▶ [Objective]
Give back only the lines from the one with "Recreate this scene" through the last line of the data, exactly as they appear.

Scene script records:

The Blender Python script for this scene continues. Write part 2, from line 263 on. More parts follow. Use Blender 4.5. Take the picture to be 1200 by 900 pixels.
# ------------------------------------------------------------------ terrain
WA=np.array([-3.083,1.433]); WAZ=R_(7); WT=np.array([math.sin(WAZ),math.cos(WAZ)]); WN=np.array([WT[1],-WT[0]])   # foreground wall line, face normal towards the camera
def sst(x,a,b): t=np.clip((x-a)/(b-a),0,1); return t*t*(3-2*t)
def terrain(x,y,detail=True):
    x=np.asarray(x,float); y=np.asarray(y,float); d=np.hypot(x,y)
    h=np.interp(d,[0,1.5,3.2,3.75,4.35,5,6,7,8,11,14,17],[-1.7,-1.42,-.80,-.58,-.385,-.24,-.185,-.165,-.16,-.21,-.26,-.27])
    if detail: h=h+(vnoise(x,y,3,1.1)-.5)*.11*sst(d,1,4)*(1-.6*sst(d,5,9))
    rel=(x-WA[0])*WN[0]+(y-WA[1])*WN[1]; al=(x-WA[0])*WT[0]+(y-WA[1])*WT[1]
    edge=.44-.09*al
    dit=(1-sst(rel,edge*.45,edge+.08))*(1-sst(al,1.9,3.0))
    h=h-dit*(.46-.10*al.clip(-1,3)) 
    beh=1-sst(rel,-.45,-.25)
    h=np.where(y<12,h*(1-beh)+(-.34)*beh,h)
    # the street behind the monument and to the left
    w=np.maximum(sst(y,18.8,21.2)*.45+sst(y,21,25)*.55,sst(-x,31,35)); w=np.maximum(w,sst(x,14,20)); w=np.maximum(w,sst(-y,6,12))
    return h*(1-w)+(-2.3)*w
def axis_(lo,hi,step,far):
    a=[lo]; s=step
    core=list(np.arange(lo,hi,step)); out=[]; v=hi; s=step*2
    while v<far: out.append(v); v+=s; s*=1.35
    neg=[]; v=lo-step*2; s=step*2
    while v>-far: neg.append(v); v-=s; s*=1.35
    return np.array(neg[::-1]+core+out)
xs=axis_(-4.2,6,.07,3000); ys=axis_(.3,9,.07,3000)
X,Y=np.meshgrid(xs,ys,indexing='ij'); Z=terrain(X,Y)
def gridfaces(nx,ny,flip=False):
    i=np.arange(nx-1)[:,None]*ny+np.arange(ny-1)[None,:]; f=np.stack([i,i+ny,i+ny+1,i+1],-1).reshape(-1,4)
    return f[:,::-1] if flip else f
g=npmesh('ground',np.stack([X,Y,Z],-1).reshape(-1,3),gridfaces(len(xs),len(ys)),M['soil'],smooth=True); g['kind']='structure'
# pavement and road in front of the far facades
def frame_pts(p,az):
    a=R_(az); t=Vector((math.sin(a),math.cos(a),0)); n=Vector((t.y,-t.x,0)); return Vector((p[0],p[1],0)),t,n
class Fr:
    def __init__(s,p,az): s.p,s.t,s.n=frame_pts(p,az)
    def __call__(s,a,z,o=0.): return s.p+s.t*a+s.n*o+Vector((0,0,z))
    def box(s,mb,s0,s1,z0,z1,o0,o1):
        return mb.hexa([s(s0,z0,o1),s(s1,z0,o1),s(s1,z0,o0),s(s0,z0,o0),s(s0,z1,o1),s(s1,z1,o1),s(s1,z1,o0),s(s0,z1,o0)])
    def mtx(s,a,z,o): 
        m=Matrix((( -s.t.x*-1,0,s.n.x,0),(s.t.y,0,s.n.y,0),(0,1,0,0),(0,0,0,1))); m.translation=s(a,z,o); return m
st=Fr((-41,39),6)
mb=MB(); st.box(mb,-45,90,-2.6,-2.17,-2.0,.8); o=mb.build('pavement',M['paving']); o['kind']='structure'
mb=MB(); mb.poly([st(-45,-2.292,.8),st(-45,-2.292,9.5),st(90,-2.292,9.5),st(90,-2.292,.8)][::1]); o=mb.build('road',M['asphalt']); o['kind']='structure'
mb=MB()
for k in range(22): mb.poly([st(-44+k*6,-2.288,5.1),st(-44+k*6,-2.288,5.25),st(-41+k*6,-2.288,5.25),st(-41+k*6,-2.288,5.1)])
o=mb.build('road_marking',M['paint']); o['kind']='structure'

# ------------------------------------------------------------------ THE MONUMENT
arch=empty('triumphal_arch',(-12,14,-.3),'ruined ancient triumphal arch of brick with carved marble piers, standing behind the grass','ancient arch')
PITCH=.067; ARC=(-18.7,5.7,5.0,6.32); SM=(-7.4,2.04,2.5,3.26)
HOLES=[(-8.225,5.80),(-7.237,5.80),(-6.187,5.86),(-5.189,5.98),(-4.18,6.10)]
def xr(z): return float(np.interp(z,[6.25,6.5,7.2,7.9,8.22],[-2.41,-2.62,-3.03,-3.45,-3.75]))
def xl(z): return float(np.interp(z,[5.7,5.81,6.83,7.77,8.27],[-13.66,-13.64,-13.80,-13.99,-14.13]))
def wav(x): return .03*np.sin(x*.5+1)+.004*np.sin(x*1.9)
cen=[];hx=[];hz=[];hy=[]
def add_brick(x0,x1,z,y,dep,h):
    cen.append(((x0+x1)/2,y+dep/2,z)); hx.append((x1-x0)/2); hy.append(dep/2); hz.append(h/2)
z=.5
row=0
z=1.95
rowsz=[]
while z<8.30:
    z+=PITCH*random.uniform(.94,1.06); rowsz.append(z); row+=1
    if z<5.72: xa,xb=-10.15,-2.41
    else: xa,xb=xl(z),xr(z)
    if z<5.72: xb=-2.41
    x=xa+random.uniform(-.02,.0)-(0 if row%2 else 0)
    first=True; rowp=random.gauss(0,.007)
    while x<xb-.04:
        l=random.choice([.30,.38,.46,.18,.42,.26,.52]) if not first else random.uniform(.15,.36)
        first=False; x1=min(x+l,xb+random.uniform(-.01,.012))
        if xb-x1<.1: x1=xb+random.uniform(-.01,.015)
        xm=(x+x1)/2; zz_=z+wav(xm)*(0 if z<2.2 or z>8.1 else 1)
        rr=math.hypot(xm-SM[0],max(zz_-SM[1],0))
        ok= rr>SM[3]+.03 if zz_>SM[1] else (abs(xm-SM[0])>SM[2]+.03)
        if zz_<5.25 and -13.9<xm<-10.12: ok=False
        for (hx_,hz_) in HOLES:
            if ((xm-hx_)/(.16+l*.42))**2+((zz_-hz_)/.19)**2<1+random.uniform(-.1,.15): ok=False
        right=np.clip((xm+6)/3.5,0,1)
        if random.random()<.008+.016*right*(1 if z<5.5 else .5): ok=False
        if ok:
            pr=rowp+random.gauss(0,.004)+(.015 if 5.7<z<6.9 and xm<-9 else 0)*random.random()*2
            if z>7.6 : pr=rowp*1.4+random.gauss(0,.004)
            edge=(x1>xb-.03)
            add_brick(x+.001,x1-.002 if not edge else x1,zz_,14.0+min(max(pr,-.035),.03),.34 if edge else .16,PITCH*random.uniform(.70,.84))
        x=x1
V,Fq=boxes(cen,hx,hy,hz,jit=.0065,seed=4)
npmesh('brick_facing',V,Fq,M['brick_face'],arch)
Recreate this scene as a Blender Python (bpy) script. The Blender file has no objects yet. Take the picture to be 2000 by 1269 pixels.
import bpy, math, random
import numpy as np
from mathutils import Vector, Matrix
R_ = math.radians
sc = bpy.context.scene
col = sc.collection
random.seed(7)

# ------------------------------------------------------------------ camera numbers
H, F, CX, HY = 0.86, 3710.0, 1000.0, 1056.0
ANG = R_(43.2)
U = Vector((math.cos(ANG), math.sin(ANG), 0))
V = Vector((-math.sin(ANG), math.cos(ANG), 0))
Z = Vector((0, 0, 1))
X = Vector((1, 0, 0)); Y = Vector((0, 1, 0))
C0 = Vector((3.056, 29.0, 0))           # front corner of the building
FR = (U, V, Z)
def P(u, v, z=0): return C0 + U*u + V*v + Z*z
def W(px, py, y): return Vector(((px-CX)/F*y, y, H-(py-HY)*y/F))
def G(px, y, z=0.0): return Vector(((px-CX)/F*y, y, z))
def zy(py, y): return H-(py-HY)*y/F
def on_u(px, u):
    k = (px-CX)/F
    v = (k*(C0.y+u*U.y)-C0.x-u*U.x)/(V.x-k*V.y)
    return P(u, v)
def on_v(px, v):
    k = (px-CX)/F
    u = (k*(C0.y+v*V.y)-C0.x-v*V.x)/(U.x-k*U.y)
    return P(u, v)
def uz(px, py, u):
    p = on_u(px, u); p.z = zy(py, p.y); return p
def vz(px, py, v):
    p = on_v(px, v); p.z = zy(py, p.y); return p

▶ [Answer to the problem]
Recreate this scene as a Blender Python (bpy) script. The Blender file has no objects yet. Take the picture to be 2000 by 1269 pixels.
import bpy, math, random
import numpy as np
from mathutils import Vector, Matrix
R_ = math.radians
sc = bpy.context.scene
col = sc.collection
random.seed(7)

# ------------------------------------------------------------------ camera numbers
H, F, CX, HY = 0.86, 3710.0, 1000.0, 1056.0
ANG = R_(43.2)
U = Vector((math.cos(ANG), math.sin(ANG), 0))
V = Vector((-math.sin(ANG), math.cos(ANG), 0))
Z = Vector((0, 0, 1))
X = Vector((1, 0, 0)); Y = Vector((0, 1, 0))
C0 = Vector((3.056, 29.0, 0))           # front corner of the building
FR = (U, V, Z)
def P(u, v, z=0): return C0 + U*u + V*v + Z*z
def W(px, py, y): return Vector(((px-CX)/F*y, y, H-(py-HY)*y/F))
def G(px, y, z=0.0): return Vector(((px-CX)/F*y, y, z))
def zy(py, y): return H-(py-HY)*y/F
def on_u(px, u):
    k = (px-CX)/F
    v = (k*(C0.y+u*U.y)-C0.x-u*U.x)/(V.x-k*V.y)
    return P(u, v)
def on_v(px, v):
    k = (px-CX)/F
    u = (k*(C0.y+v*V.y)-C0.x-v*V.x)/(U.x-k*U.y)
    return P(u, v)
def uz(px, py, u):
    p = on_u(px, u); p.z = zy(py, p.y); return p
def vz(px, py, v):
    p = on_v(px, v); p.z = zy(py, p.y); return p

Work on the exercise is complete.